Outside the courtroom, students grew quieter, realizing they were being excluded from open court, said Eman Osman, one of their social studies teachers.
"The courthouse was impressive, all the marble. The kids were eating it all up until we were stopped at the door and told we could not go in," she said.
Osman said a lawyer came out and told the youngsters — including some who participate in mock court sessions at school or the Model United Nations program — that the judge was not happy they were there.
"We were shocked. The expression on their faces looked hurt and serious," she said.
After lunch and after Assistant U.S. Attorneys Martin Bell and Michael Lockard advised the judge that it was a public courtroom and they did not oppose the students' courtroom visit, the youngsters entered, all 10 girls wearing white head scarves, part of the school's uniform.

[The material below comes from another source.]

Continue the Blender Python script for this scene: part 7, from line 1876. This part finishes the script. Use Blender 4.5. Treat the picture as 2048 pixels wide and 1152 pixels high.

With the students seated, attorney John Gleeson, until recently a federal judge in Brooklyn himself, sent the judge into a rage when he said the only difference between those associated with communities served by Alavi and those associated with victims of terrorism who might want to attend the trial "is that the former are wearing head scarves and they are easily identifiable."
"That is offensive, inappropriate, so offensive, so inappropriate that it is breathtaking," Forrest said.
The judge insisted she has been fine even with protesters in some cases "blanketing the courtroom" but believed Gleeson had violated her admonition in a previous order that the trial not become "a referendum on the nature and quality of Alavi's charitable works."
The U.S. government wants to turn over proceeds from a sale of the building and other properties owned by Alavi to holders of more than $5 billion in terrorism-related judgments against the government of Iran, including claims brought by the estates of victims killed in the Sept. 11, 2001, attacks.
Donna Lieberman, executive director of the New York Civil Liberties Union, said that without "extraordinary circumstances, the exclusion of a group of students would be incompatible with the public's right to know."